We know who has the upper hand here, and as usual in France it ain't me.  Or, put another way, once you've paid you have no power. None.  FATTON has my check and I have what?  Oh, how endlessly humbling and humiliating.  I have no idea if Karl's gambit about its being my responsibility to put the stupid box on the truck is true, but that's what he's trotted out and with full bluster.  Sure, I could call him on it but where does that take me?  It's like, do I want to be right, or do I want a relationship?  I need this man, with his fluent French, his knowledge of the trucking world of Lyon, France, his ability to get my goddamned box off the pavement and into a truck.  Besides, he's not exactly stuffing crow down my throat. 

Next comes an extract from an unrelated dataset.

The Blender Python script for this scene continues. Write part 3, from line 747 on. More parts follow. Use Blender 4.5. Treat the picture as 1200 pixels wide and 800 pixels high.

Karl tells me he'll get back to me as soon as he's made some progress, words which aren't entirely soothing.  I hang up.  It's nine o'clock in the morning, three days before my newly scheduled flight leaves Lyon.  That's three days to make this happen.  Go, Karl!

At ten, less than an hour later, my cell phone jangles.  It's Karl.  "We're on for 2 o'clock this afternoon," he tells me.  "I have a semi with a cherry-picker on it and the additional cost to you is 200 euros.  Can the parking lot handle a truck that size?"

"It sure can, I've moved full containers out of there.  That works for me, I'll be there.  And thank you very much!"

I hang up and don't know whether to laugh or cry.  Could this wretched tale of unintended deception, miscommunication, unspeakable tension and worry be nearing its end? 

Four hours later I arrive at Homebox to find la caisse already hoisted onto the flatbed, a small, dark-complexioned man with a clear and open face at the controls.  A huge chain hangs around la caisse, pretty as a string of pearls.  Minutes later the papers are signed, the box is cinched down and the semi is inching back down the driveway, destination FATTON warehouse.  A cloudburst drenches me, the truck, la caisse; but do I care?  Those paintings, they are entombed in plastic.

The next day my friend Karl calls with the icing on the cake: la caisse has cleared French customs! 

La vie, elle est belle, non?

 

One big truck avec une grande caisse.